On the other hand, the US continues to create obstacles to Cuba's trade relations within the US and with other nations.
It was apparent very long ago that Cuba would have problems in acquiring hard currency. By the late eighties it was seen that sugar and Soviet oil sales were declining, and Cuba would not be able to pay its external debts. Many foreign nations assumed that they would have to hold off on new Cuban projects, at least until the US would lift the embargo. But, to the disappointment of many nations, US and Cuba relations worsened into the 90's, even after the fall of the Soviet Union (at the time the principle reason the embargo was justified).
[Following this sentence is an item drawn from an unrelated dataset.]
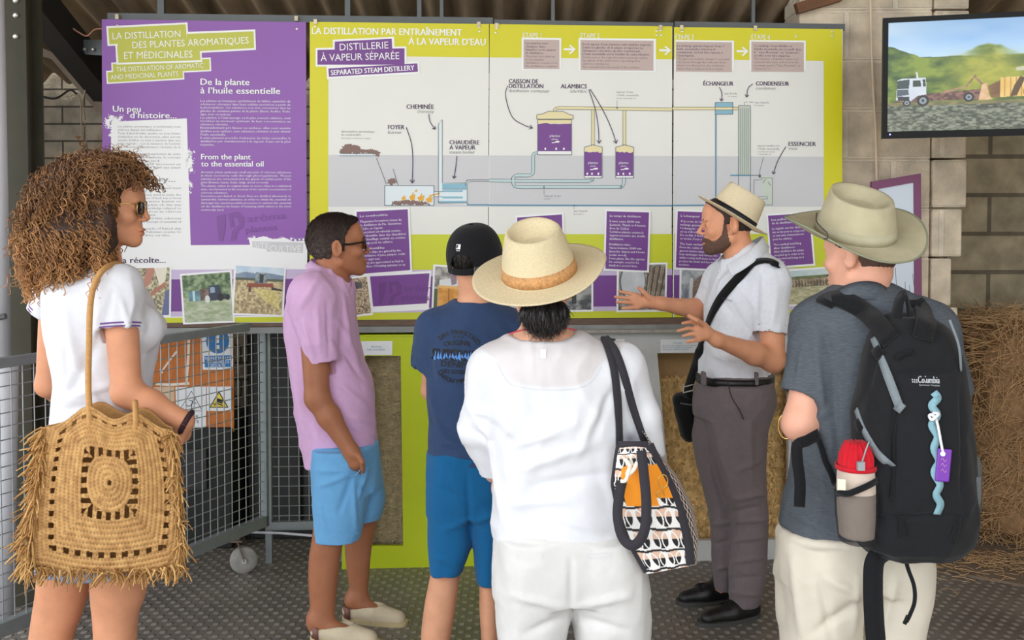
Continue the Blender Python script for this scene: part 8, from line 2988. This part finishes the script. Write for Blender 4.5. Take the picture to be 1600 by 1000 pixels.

Unfortunately, the same bad blood continues, and it is about to target Cuba's newest source for paying its external debt: oil drilling off its coasts.
After the latest announcement by Canada's Sherritt International to "export a portion of its Cuban [oil] production as a consequence of anticipated production growth" for 2007, our own US Representative Ileana Ros-Lehtinen from district 18 says that she finds this as "beyond the pale and totally unacceptable." She plans to introduce legislation this week, in an attempt to prevent Cuba from drilling in the Florida Straits, or rather to prevent foreign companies from doing so.
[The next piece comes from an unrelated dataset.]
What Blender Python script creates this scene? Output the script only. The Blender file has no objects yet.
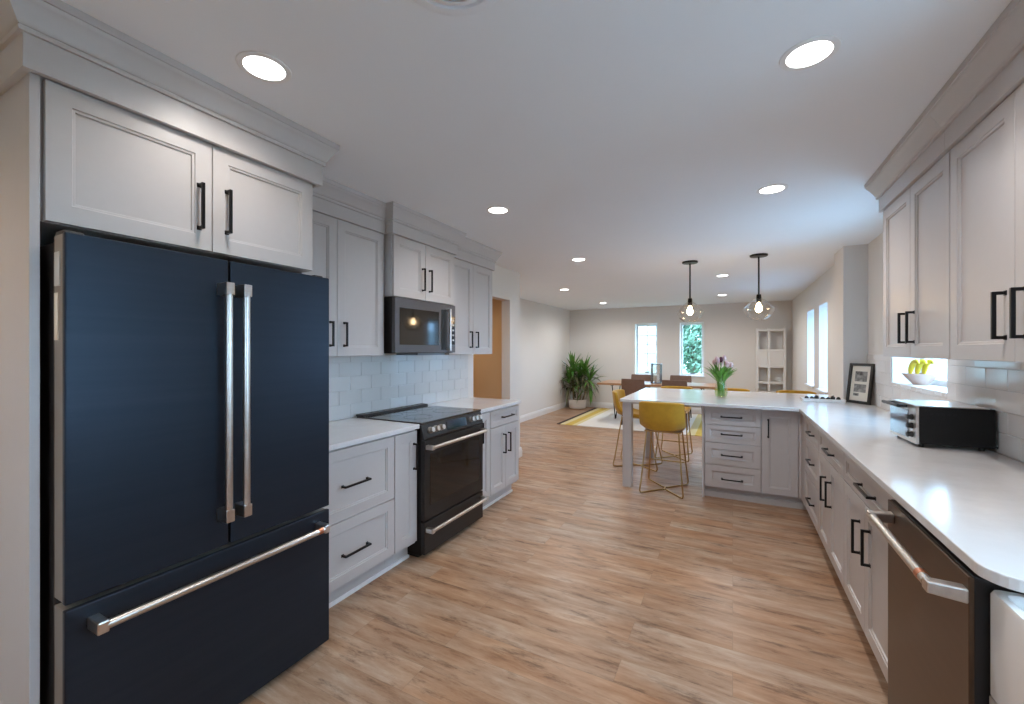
import bpy, bmesh, math, random
from mathutils import Vector, Matrix
random.seed(7)
PI = math.pi
S = bpy.context.scene
COL = S.collection

# ------------------------------------------------------------------ camera
cam = bpy.data.cameras.new('camera')
cam.sensor_fit = 'HORIZONTAL'; cam.sensor_width = 36.0
cam.lens = 424.7 / 1024 * 36.0
cam.shift_x = 0.0; cam.shift_y = -1.6 / 1024
cam.clip_start = 0.05; cam.clip_end = 200
cam_o = bpy.data.objects.new('camera', cam); COL.objects.link(cam_o)
cam_o.location = (0, 0, 1.41)
cam_o.rotation_euler = (PI / 2, 0, math.radians(27.46))
S.camera = cam_o

# ------------------------------------------------------------------ sky, exposure
CEIL = 2.430
SKY = 10.5
LAMP = 20.0
w = bpy.data.worlds.new('sky'); S.world = w; w.use_nodes = True
bg = w.node_tree.nodes['Background']
bg.inputs[0].default_value = (0.50, 0.76, 1.0, 1); bg.inputs[1].default_value = SKY
S.view_settings.view_transform = 'Standard'; S.view_settings.look = 'None'
S.view_settings.gamma = 1.0; S.view_settings.exposure = 0.92
S.view_settings.use_curve_mapping = False
S.cycles.max_bounces = 10; S.cycles.diffuse_bounces = 6; S.cycles.glossy_bounces = 4
S.cycles.transparent_max_bounces = 12; S.cycles.transmission_bounces = 6
S.cycles.caustics_reflective = False; S.cycles.caustics_refractive = False
S.cycles.sample_clamp_indirect = 6.0
S.cycles.use_denoising = True

# ------------------------------------------------------------------ materials
def P(name, col, rough=0.5, metal=0.0, **kw):
    m = bpy.data.materials.new(name); m.use_nodes = True
    b = m.node_tree.nodes['Principled BSDF']
    b.inputs['Base Color'].default_value = (*col, 1); b.inputs['Roughness'].default_value = rough
    b.inputs['Metallic'].default_value = metal
    for k, v in kw.items(): b.inputs[k.replace('_', ' ')].default_value = v
    return m
def nd(m, t, **kw):
    n = m.node_tree.nodes.new(t)
    for k, v in kw.items(): setattr(n, k, v)
    return n
def lk(m, a, b): m.node_tree.links.new(a, b)
def coords(m, scale=(1, 1, 1), rot=(0, 0, 0)):
    tc = nd(m, 'ShaderNodeTexCoord'); mp = nd(m, 'ShaderNodeMapping')
    mp.inputs['Scale'].default_value = scale; mp.inputs['Rotation'].default_value = rot
    geo = nd(m, 'ShaderNodeNewGeometry')
    lk(m, geo.outputs['Position'], mp.inputs['Vector']); return mp.outputs[0]
def ramp(m, fac, stops):
    r = nd(m, 'ShaderNodeValToRGB'); e = r.color_ramp.elements
    e[0].position, e[0].color = stops[0][0], (*stops[0][1], 1)
    e[1].position, e[1].color = stops[-1][0], (*stops[-1][1], 1)
    for p, c in stops[1:-1]:
        q = e.new(p); q.color = (*c, 1)
    lk(m, fac, r.inputs[0]); return r.outputs[0]
def bsdf(m): return m.node_tree.nodes['Principled BSDF']
def noise(m, vec, scale, detail=4, rough=0.55):
    n = nd(m, 'ShaderNodeTexNoise'); n.inputs['Scale'].default_value = scale
    n.inputs['Detail'].default_value = detail; n.inputs['Roughness'].default_value = rough
    lk(m, vec, n.inputs['Vector']); return n.outputs['Fac']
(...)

News reports have shown that there is great interest in the Cuban "oil rush" by American energy companies. Last year, the U.S. Office of Foreign Assets Control interrupted a business conference with Cuban officials in Mexico City because it took place in a US-owned Sheraton hotel. The conference, called the US-Cuba Energy Summit, included meetings with US energy executives, including ExxonMobil.
UM's own Jorge Piñon, a former president of Amoco Oil Latin America, speculates that Cuba could become "a major regional player in oil." An energy analyst from IHS Inc. (an information services company which includes Daniel Yergin) says that "U.S. oil companies would love to do business there [in Cuba] as soon as this thing opens up... They'd be short-sighted not to."
Cuba's huge external debt, which may soon become a marginal issue, is not necessarily an argument to justify sanctions, unless you want to see Cuba's economy and its citizens suffer.